SUPPLIED MATERIAL.
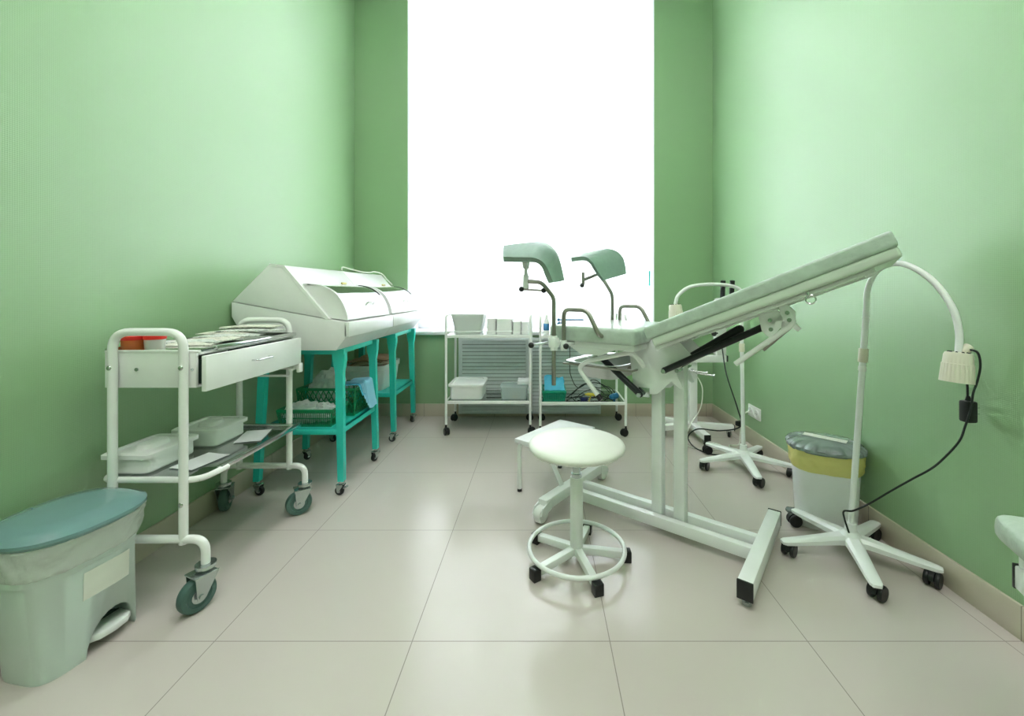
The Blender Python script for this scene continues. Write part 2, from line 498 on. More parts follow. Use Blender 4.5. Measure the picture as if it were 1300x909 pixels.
struct(MB().bb((XR - bt, YF, 0), (XR, YB - bt, bh), bev=.002).build('baseboard_right', 'base_y'))
# reveal lining and sill
t = MB()
t.bb((WX0, YB + .002, WZ0), (WX0 + .008, YB + .3, WZ1)); t.bb((WX1 - .008, YB + .002, WZ0), (WX1, YB + .3, WZ1)); t.bb((WX0, YB + .002, WZ1 - .008), (WX1, YB + .3, WZ1))
struct(t.build('trim_1', 'plaster'))
struct(MB().bb((WX0 - .0, YB - .045, WZ0 - .012), (WX1, YB + .3, WZ0 + .018), bev=.008).build('trim_2', 'pvc'))
# window frame + panes
t = MB(); fy0, fy1 = YB + .30, YB + .37
for a, b in (((WX0, WZ0), (WX0 + .07, WZ1)), ((WX1 - .07, WZ0), (WX1, WZ1)), ((WX0, WZ0), (WX1, WZ0 + .10)), ((WX0, WZ1 - .07), (WX1, WZ1)),
             ((-.45, WZ0), (-.37, WZ1)), ((.30, WZ0), (.38, WZ1)), ((WX0, 2.62), (WX1, 2.70))):
    d_ = .0 if (b[1] - a[1]) > 1 else .0025
    t.bb((a[0], fy0 + d_, a[1]), (b[0], fy1 - d_, b[1]), bev=.006)
win = struct(t.build('window_1', 'pvc'))
MB().bb((WX0 + .03, YB + .332, WZ0 + .03), (WX1 - .03, YB + .338, WZ1 - .03)).build('pane', 'pane', win)

# vertical blind
bl = thing('vertical_blind', 'white fabric vertical blind covering the whole tall window', 'blind', ((WX0 + WX1) / 2, YB + .18, 3.77))
MB().bb((WX0 + .03, YB + .155, 3.745), (WX1 - .03, YB + .205, 3.785), bev=.004).build('headrail', 'pvc', bl, world=True)
v = MB(); nv = 26; x0 = WX0 + .085; step = (WX1 - .04 - x0 - .04) / (nv - 1)
for i in range(nv):
    cx = x0 + i * step; a = math.radians(13 + 3 * noise.noise(Vector((i * 1.7, 0, 0)))); hw = .0445
    q = Vector((math.cos(a), -math.sin(a), 0)); sg = 1.0
    rows = []
    for z in (.79, .80, 3.735, 3.745):
        rows.append([Vector((cx, YB + .18, z)) + q * u * hw + Vector((0, -.004 * (1 - u * u), 0)) for u in (-1, -.5, 0, .5, 1)])
    def f(u, w_, rows=rows): return rows[int(round(u * 3))][int(round(w_ * 4))]
    v.sheet(f, 3, 4, .0008)
v.build('vanes', 'blind', bl, world=True)
v = MB()
for i in range(nv - 1):
    cx = x0 + i * step
    v.tube([(cx, YB + .18, .792), (cx + step / 2, YB + .18, .780), (cx + step, YB + .18, .792)], .0012, 6)
v.build('bottom_chain', 'pvc', bl, world=True)
v = MB(); v.cyl((.958, YB + .10, 3.74), (.958, YB + .10, 1.24), .0015, seg=6); v.build('pull_cord', 'pvc', bl, world=True)
v = MB(); v.cyl((.945, YB + .06, 1.11), (.945, YB + .06, 1.24), .008, seg=14, bev=.003); plabel(v.build('cord_weight', 'teal', bl, world=True), 'small teal cord weight')

# added unseen panels that dress the fill lights
for i, (lx, ly) in enumerate(((-0.75, 1.5), (0.65, 1.5), (-0.75, 0.2), (0.65, 0.2), (-0.75, -1.2), (0.65, -1.2))):
    c = thing('ceiling_fill_panel', 'square flush panel added for unseen ceiling fill light, ' + ('left' if lx < 0 else 'right') + ' one of the ' + ('row nearest the window', 'middle row', 'row farthest from the window')[i // 2], 'ceiling light', (lx, ly, ZC), 0, 'added ceiling fill panels')
    k = MB()
    for a, b in (((-.31, -.31), (.31, -.285)), ((-.31, .285), (.31, .31)), ((-.31, -.285), (-.285, .285)), ((.285, -.285), (.31, .285))):
        k.bb((a[0], a[1], -.045), (b[0], b[1], 0), bev=.002)
    k.build('frame', 'pvc', c)
    MB().bb((-.285, -.285, -.03), (.285, .285, -.02)).build('fill_diffuser', 'fill_glow', c)

# ================================================================== RADIATOR SCREEN
r = thing('radiator_screen', 'white louvred radiator screen under the window sill', 'radiator screen', (-.09, 3.6, 0))
ry0, ry1 = 3.575, 3.608
def rscreen(x0, x1, z0, z1, fr):
    k = MB()
    k.bb((x0, ry0, z0), (x0 + fr, ry1, z1), bev=.003); k.bb((x1 - fr, ry0, z0), (x1, ry1, z1), bev=.003)
    k.bb((x0 + .001, ry0 + .001, z0 + .0005), (x1 - .001, ry1 - .001, z0 + fr), bev=.003); k.bb((x0 + .001, ry0 + .001, z1 - fr), (x1 - .001, ry1 - .001, z1 - .0005), bev=.003)
    k.build('frame', 'radiator', r, world=True)
    k = MB(); n = 19; h = (z1 - z0 - 2 * fr) / n
    for i in range(n):
        z = z0 + fr + (i + .5) * h
        k.box(((x0 + x1) / 2, (ry0 + ry1) / 2 + .001, z), (x1 - x0 - 2 * fr, .004, .0275), rot=(-.38, 0, 0))
    k.build('louvres', 'radiator', r, world=True)
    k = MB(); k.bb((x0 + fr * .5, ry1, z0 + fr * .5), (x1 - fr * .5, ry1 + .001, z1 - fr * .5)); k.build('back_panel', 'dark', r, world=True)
rscreen(-.69, -.095, .03, .672, .028)
rscreen(-.095, .51, .03, .672, .028)

# ================================================================== OUTLET
o = thing('wall_outlet', 'white double socket outlet low on the right wall', 'socket outlet', (XR, 2.905, .235))
MB().bb((XR - .012, 2.825, .195), (XR - .0005, 2.985, .275), bev=.003).build('plate', 'plast', o, world=True)
for yy in (2.865, 2.945):
    k = MB(); k.lathe([(.027, 0), (.027, .006), (.022, .006), (.020, .003), (.001, .003)], (XR - .012, yy, .235), 24, axis=(-1, 0, 0)); s_ = k.build('socket', 'plast', o, world=True)
    k = MB()
    for dz in (-.009, .009): k.cyl((XR - .0158, yy + dz, .235), (XR - .0148, yy + dz, .235), .003, seg=8)
    k.build('pin_hole', 'black', s_, world=True)

# ================================================================== DRAWER TROLLEY (left)
T = thing('drawer_trolley', 'tall white metal trolley with a drawer and lower glass shelf against left wall', 'trolley', (-1.33, 1.74, 0))
yn, yf = 1.435, 2.04
xa, xb = -1.446, -1.206
for yy in (yn, yf):
    k = MB(); k.tube([(xa, yy, .21), (xa, yy, .925), (xb, yy, .925), (xb, yy, .21)], .0135, 16, fillet=.06)
    e = k.build('end_frame', 'paint', T, world=True)
    k = MB(); k.tube([(xa - .075, yy, .135), (xa - .075, yy, .225), (xb + .075, yy, .225), (xb + .075, yy, .135)], .0135, 16, fillet=.05)
    k.build('crossbar', 'paint', T, world=True)
    sgn = -1 if yy == yn else 1
    for xx in (xa, xb):
        for zz in (.805, .345):
            k = MB(); k.sphere((xx, yy + sgn * .0125, zz), .0085, (1, .5, 1), 12)
            plabel(k.build('bolt', 'chrome', e, world=True), 'chrome dome bolt')
    for xx, yw in ((xa - .075, 1.6 if yy == yn else 1.9), (xb + .075, -2.0 if yy == yn else -2.5)):
        castor(T, xx - T.location.x, yy - T.location.y, .056, .145, yw, 'zinc', 'rubber', w=.034, trail=.026)
# box
k = MB(); by0, by1, bx0, bx1, bz0, bz1 = 1.452, 2.022, -1.49, -1.178, .732, .855
k.bb((bx0, by0, bz0), (bx1, by0 + .012, bz1), bev=.002); k.bb((bx0, by1 - .012, bz0), (bx1, by1, bz1), bev=.002)
k.bb((bx0, by0 + .012, bz0), (bx0 + .012, by1 - .012, bz1)); k.bb((bx0 + .012, by0 + .012, bz0), (bx1, by1 - .012, bz0 + .008)); k.bb((bx0 + .012, by0 + .012, bz1 - .012), (bx1, by1 - .012, bz1 - .004))
k.build('cabinet_box', 'paint', T, world=True)
k = MB(); k.bb((bx1 - .29, by0 + .02, bz0 + .012), (bx1 + .022, by1 - .02, bz0 + .02)); k.bb((bx1 - .29, by0 + .02, bz0 + .02), (bx1 + .022, by0 + .03, bz1 - .03)); k.bb((bx1 - .29, by1 - .03, bz0 + .02), (bx1 + .022, by1 - .02, bz1 - .03))
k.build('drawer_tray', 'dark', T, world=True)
k = MB(); k.bb((bx1 + .022, by0 - .004, bz0 - .012), (bx1 + .038, by1 + .002, bz1 - .013), bev=.002)
dr = k.build('drawer_front', 'paint', T, world=True)
k = MB(); hx = bx1 + .038
k.tube([(hx - .002, 1.68, .79), (hx + .022, 1.68, .79), (hx + .022, 1.78, .79), (hx - .002, 1.78, .79)], .0035, 10, fillet=.008)
k.build('handle', 'chrome', dr, world=True)
for rx, rs in ((-1.38, .006), (-1.19, .004)):
    k = MB(); k.cyl((rx, by0 - .003, .795), (rx, by0 + .001, .795), rs, seg=14); k.build('rivet', 'zinc', T, world=True)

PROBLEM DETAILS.
The required output is an exact reproduction of the lines starting at the one that contains "k = MB(); k.bb((x0" and ending at the one that contains "k.build('pin_hole', 'black', s_, world=True)". Both boundary lines belong to it.

REPLY TO THE EXERCISE.
    k = MB(); k.bb((x0 + fr * .5, ry1, z0 + fr * .5), (x1 - fr * .5, ry1 + .001, z1 - fr * .5)); k.build('back_panel', 'dark', r, world=True)
rscreen(-.69, -.095, .03, .672, .028)
rscreen(-.095, .51, .03, .672, .028)

# ================================================================== OUTLET
o = thing('wall_outlet', 'white double socket outlet low on the right wall', 'socket outlet', (XR, 2.905, .235))
MB().bb((XR - .012, 2.825, .195), (XR - .0005, 2.985, .275), bev=.003).build('plate', 'plast', o, world=True)
for yy in (2.865, 2.945):
    k = MB(); k.lathe([(.027, 0), (.027, .006), (.022, .006), (.020, .003), (.001, .003)], (XR - .012, yy, .235), 24, axis=(-1, 0, 0)); s_ = k.build('socket', 'plast', o, world=True)
    k = MB()
    for dz in (-.009, .009): k.cyl((XR - .0158, yy + dz, .235), (XR - .0148, yy + dz, .235), .003, seg=8)
    k.build('pin_hole', 'black', s_, world=True)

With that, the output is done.